User interface level adaptations are supported in AVANTI through the User Interface (UI) component, which provides interactive views of adaptive multimedia Web documents. The distinctive characteristic of the AVANTI UI is its capability to dynamically tailor itself to the abilities, skills, requirements and preferences of the users, to the different contexts of use, as well as to the changing characteristics of users, as they interact with the system. The AVANTI UI also features integrated support for various "special" input and output devices, along with a number of appropriate interaction techniques that facilitate the interaction of disabled end-users with the system.

Adaptations at the user interface level are triggered by a set of adaptation rules based on a mixture of user characteristics retrieved from user profiles (or provided by the user through an appropriately tailored interactive session), and dynamic assumptions concerning the state of interaction, provided by the UMS. The user characteristics that are retrieved from profiles include: (a) physical abilities; (b) the language of the user; (c) the familiarity of the user with the Web in general and the AVANTI system itself; (d) the overall interaction target (i.e. speed, comprehension, accuracy, error tolerance, or any combination of these); and, (e) user preferences regarding specific aspects of the application and the interaction. Information about the user that is dynamically inferred by the UMS, includes: (a) familiarity with specific tasks; (b) ability to navigate using the documents' navigation elements; (c) error rate; (d) disorientation; (e) user idle.
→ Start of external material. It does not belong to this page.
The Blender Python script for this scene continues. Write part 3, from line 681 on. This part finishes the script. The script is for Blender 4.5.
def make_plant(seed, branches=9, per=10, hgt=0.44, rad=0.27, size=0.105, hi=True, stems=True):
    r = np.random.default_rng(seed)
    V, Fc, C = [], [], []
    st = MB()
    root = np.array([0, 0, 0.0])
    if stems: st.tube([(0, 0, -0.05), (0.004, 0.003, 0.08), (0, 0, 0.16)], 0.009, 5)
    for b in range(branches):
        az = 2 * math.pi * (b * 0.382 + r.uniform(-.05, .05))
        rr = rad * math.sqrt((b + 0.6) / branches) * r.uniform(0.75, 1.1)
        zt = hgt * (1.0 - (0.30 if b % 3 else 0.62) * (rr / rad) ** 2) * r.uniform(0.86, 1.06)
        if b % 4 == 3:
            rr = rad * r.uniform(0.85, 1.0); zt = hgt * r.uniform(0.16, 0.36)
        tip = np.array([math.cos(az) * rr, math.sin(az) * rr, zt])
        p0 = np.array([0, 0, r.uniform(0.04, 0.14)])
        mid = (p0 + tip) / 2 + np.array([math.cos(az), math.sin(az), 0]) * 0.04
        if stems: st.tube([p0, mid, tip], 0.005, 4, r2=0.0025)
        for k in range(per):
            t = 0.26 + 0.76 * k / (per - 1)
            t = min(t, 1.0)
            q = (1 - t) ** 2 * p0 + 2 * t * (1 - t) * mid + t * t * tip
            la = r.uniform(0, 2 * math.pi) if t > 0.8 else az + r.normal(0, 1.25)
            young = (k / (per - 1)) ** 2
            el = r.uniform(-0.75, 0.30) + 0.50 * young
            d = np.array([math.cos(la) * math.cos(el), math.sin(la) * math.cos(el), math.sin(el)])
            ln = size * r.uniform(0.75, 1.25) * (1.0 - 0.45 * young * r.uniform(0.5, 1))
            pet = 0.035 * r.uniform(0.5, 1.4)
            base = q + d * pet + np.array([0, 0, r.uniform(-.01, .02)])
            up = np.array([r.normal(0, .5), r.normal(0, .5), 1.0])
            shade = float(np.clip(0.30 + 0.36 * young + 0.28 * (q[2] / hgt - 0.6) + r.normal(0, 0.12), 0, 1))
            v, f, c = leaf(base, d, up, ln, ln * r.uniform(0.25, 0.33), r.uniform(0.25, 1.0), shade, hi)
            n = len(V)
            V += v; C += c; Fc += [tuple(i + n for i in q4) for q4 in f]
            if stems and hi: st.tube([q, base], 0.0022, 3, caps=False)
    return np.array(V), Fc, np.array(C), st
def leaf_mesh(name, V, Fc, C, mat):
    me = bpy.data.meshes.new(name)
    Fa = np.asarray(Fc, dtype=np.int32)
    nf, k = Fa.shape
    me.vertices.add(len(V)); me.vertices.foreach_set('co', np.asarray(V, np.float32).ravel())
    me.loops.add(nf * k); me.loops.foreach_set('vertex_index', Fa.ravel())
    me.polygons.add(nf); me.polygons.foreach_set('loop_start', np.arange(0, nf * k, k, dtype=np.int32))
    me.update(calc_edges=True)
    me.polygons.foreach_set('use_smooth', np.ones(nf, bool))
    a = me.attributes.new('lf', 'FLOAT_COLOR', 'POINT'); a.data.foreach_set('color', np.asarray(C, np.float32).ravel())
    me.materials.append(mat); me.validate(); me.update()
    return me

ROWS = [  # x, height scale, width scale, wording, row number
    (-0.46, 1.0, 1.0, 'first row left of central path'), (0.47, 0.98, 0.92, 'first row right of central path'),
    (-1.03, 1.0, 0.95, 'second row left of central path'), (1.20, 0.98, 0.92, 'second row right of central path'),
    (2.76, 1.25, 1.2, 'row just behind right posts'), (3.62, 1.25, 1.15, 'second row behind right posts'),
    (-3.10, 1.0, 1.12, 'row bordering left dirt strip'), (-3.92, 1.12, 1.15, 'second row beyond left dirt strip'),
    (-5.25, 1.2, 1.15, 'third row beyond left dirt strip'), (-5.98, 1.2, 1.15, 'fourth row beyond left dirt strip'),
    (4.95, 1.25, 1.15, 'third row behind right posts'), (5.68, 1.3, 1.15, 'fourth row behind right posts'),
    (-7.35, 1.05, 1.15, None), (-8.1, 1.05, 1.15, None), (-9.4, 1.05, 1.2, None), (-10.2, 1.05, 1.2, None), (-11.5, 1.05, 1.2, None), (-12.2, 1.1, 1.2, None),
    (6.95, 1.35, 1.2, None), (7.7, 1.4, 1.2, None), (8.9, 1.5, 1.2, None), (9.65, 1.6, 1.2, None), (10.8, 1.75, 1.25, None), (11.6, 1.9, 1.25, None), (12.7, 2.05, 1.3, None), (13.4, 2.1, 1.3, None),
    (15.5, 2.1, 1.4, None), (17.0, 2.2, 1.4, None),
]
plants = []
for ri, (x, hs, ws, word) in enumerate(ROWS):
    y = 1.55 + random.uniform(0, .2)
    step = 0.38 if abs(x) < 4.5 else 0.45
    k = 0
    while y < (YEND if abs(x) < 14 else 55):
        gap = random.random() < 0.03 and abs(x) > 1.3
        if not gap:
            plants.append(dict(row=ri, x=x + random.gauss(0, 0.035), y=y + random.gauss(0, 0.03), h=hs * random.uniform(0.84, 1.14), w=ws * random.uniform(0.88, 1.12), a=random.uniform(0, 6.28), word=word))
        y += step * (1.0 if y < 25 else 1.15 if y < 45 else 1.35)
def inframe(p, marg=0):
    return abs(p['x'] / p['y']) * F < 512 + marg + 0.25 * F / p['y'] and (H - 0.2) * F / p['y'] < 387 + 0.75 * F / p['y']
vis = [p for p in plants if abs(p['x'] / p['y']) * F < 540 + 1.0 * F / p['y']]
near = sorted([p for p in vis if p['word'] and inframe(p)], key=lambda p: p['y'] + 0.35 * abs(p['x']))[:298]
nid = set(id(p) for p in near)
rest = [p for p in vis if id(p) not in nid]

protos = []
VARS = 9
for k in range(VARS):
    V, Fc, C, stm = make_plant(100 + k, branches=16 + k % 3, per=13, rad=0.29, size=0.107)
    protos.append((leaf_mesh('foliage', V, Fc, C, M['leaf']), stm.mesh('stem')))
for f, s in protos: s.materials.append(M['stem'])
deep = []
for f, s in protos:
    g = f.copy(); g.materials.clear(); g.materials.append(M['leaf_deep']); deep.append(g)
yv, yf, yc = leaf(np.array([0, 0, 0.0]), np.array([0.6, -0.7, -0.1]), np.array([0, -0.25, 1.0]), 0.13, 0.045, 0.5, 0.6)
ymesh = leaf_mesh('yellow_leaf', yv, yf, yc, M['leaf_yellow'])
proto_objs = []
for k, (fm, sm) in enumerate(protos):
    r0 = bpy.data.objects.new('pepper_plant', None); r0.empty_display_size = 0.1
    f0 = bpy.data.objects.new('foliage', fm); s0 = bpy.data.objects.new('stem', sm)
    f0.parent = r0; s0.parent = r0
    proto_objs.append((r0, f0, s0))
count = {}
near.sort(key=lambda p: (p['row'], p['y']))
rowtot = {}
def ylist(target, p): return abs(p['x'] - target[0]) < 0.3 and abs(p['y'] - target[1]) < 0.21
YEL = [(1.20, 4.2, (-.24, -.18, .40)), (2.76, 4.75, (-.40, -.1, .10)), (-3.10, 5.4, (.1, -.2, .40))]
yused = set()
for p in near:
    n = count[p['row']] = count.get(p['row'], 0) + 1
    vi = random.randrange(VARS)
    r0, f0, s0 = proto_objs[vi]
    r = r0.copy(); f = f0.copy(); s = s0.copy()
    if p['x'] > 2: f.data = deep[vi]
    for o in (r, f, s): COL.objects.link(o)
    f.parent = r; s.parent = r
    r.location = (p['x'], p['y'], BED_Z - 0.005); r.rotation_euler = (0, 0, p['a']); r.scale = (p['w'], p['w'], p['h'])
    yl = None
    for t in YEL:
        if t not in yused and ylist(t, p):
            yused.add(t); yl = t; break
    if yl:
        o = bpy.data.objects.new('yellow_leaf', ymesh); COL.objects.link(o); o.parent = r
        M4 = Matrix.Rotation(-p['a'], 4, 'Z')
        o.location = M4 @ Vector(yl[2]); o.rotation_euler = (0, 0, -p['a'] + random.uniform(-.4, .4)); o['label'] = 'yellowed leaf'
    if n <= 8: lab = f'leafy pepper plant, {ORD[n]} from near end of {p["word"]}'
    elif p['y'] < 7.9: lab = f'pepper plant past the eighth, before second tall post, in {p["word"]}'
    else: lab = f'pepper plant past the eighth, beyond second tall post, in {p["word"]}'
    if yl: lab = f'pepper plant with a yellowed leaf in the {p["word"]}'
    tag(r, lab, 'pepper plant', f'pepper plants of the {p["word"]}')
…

The categories of interface adaptation supported by the AVANTI UI include: (i) support for different interaction modalities and input / output devices; (ii) automatic adaptation of the presentation of interaction elements; (iii) task-based adaptive assistance; (iv) awareness prompting; (v) limited support for error prevention; (vi) limited support for metaphor-level adaptation.

Although at present, most of the adaptations at the user interface level are associated with the provision of accessibility to people with sensory or motor disabilities, the architecture of the respective module allows for easy additions or modifications to the adaptation rules (to include for example adaptations related to additional user characteristics or the context of use) without revisiting the actual implementation of the interface.